**Stated goal**
Identify every line in the records below that contains the word "Write", and reproduce each one.

===== Exercise input =====

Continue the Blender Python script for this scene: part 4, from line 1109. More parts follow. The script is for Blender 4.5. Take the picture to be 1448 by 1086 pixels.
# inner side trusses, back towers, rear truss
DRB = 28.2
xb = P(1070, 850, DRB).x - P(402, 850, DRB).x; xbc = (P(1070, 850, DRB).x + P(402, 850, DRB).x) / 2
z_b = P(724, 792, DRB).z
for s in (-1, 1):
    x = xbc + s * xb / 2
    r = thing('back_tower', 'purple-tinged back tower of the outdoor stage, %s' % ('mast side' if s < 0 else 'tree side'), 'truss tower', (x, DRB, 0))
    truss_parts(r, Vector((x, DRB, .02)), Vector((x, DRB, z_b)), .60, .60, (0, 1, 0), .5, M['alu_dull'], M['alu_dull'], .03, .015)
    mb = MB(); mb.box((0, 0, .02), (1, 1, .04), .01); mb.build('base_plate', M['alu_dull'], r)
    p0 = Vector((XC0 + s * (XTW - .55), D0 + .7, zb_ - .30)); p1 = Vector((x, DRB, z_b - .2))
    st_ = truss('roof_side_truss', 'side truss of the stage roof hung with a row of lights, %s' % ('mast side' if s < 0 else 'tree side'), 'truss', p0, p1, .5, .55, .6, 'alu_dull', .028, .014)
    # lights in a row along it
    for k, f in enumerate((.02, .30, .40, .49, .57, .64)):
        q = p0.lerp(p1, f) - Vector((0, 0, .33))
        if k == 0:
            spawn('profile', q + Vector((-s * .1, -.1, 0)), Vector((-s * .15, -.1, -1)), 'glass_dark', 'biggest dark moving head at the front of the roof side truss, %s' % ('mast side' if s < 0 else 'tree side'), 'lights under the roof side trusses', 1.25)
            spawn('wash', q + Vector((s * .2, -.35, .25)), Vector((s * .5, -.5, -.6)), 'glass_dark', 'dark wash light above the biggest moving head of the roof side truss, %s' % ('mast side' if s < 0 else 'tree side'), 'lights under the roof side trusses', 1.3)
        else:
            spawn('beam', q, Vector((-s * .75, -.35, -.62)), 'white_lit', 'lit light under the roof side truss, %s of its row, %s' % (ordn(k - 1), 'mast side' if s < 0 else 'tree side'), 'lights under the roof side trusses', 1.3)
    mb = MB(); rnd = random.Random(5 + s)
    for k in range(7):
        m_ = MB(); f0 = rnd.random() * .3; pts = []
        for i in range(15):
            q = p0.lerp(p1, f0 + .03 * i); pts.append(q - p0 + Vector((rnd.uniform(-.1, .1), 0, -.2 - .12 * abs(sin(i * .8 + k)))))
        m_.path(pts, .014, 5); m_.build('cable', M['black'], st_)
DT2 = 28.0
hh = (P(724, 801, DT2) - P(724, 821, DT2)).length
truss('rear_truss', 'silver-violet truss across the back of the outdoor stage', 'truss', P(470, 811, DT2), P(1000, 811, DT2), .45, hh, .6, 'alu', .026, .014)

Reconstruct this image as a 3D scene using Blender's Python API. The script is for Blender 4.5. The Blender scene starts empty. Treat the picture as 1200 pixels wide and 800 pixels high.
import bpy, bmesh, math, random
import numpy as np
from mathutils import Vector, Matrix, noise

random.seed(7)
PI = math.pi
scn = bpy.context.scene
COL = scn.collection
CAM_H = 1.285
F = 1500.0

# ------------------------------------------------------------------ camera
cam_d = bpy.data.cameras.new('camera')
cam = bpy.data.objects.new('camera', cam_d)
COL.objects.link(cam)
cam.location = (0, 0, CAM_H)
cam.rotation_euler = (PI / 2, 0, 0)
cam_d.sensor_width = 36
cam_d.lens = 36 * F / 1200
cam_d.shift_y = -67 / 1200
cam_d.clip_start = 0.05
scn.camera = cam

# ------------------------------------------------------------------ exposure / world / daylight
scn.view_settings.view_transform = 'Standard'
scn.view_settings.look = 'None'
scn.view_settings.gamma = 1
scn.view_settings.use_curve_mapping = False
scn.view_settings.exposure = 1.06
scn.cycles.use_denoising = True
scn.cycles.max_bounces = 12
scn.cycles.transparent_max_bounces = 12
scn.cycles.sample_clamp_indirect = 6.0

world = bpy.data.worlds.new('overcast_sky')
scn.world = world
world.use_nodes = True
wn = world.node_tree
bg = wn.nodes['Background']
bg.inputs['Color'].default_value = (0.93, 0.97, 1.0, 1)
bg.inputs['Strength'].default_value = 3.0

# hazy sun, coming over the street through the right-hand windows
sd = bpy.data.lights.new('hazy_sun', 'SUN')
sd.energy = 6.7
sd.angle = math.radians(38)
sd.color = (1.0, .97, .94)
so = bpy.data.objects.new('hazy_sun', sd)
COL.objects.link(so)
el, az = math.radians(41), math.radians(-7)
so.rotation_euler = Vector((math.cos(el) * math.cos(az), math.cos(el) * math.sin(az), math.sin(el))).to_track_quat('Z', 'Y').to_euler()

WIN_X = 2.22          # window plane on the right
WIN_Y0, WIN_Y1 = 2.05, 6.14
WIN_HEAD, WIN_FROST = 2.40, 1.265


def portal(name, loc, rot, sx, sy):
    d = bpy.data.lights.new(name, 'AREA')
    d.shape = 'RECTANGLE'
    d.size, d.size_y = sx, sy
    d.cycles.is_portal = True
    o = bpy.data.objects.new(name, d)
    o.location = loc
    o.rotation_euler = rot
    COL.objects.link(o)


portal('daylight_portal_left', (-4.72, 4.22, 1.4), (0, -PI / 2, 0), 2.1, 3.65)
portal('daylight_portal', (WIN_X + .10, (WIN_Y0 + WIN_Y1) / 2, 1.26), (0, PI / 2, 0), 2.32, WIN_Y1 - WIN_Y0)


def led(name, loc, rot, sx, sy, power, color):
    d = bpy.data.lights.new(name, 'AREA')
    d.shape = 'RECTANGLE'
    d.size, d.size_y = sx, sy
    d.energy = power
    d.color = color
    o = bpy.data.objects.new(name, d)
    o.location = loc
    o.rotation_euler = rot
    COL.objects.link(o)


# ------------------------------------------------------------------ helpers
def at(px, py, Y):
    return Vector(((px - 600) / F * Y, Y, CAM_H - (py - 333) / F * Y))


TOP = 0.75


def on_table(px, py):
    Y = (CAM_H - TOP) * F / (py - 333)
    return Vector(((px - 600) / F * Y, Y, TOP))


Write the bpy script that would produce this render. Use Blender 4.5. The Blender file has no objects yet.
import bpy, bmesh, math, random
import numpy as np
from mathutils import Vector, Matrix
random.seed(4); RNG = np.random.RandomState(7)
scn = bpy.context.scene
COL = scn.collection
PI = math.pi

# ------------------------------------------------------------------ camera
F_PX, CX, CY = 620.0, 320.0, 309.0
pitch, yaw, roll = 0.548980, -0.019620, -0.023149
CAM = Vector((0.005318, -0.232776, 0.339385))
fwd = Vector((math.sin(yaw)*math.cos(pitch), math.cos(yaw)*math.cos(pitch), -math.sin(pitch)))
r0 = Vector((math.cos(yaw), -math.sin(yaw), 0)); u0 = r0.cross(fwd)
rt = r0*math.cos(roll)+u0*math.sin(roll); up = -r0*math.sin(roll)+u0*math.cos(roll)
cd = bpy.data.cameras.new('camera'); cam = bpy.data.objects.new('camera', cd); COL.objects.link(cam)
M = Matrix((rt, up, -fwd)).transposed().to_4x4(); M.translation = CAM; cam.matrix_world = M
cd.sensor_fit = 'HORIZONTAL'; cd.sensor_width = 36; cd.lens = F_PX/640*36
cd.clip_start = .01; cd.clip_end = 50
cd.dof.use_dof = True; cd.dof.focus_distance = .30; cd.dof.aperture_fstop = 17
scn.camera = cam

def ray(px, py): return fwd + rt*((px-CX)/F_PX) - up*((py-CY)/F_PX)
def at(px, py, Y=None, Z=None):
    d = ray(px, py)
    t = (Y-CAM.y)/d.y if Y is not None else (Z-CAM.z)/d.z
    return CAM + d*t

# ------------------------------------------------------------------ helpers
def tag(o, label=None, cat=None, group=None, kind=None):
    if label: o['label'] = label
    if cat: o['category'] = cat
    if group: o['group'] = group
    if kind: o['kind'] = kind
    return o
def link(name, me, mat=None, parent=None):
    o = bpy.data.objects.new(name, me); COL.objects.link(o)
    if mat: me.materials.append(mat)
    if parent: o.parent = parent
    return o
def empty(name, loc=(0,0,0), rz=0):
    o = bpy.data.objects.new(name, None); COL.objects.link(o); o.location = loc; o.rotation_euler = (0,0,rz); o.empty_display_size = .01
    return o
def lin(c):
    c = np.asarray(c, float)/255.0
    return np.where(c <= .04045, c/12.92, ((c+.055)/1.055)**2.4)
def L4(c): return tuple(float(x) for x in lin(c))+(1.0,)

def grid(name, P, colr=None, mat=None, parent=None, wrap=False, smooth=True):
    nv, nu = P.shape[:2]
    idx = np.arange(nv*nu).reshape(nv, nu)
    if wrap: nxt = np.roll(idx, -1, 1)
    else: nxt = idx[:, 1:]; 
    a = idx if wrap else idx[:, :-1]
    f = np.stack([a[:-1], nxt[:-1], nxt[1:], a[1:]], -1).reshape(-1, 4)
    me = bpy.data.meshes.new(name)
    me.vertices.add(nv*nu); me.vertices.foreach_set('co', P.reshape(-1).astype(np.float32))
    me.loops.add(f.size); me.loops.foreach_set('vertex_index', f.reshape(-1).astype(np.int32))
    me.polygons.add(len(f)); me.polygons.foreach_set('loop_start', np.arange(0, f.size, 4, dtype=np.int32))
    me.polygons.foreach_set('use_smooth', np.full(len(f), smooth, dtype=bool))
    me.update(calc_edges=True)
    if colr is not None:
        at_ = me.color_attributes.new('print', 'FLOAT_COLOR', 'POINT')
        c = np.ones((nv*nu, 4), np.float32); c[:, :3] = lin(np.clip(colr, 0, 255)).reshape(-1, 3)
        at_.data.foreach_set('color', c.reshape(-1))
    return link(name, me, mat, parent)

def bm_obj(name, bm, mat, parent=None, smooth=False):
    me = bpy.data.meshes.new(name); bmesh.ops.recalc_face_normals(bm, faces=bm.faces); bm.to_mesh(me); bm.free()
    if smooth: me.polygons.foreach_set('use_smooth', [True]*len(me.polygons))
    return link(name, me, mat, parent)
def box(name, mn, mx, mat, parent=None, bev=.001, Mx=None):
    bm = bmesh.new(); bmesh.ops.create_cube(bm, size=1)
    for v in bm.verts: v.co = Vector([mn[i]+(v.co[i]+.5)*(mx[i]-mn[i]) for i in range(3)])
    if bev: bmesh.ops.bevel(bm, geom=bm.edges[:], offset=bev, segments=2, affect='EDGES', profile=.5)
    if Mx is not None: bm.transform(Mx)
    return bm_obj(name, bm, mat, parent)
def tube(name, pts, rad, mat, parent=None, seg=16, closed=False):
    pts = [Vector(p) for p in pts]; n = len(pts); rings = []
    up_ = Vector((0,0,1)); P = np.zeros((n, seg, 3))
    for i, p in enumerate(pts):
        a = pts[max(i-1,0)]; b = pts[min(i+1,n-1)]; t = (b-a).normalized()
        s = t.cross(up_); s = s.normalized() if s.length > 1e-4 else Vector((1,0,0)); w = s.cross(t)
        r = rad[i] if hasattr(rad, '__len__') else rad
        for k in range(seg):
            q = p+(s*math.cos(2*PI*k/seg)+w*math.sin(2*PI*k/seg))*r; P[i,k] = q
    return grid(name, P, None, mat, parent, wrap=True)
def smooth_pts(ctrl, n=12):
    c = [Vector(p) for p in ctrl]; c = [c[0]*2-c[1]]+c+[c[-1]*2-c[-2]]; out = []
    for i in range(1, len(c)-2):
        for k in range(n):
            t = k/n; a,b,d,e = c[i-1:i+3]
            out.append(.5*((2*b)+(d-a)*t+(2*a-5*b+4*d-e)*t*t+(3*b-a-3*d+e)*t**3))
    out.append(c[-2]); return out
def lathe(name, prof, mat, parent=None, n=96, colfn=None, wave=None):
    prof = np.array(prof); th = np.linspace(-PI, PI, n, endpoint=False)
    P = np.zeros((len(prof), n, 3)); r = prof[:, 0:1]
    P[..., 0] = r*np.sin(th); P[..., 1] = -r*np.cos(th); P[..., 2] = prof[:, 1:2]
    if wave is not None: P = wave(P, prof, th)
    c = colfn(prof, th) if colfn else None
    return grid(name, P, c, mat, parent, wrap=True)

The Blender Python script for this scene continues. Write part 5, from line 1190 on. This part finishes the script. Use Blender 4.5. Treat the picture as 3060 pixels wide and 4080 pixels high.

=====

**Task answer**
Write the bpy script that would produce this render. Use Blender 4.5. The Blender file has no objects yet.
The Blender Python script for this scene continues. Write part 5, from line 1190 on. This part finishes the script. Use Blender 4.5. Treat the picture as 3060 pixels wide and 4080 pixels high.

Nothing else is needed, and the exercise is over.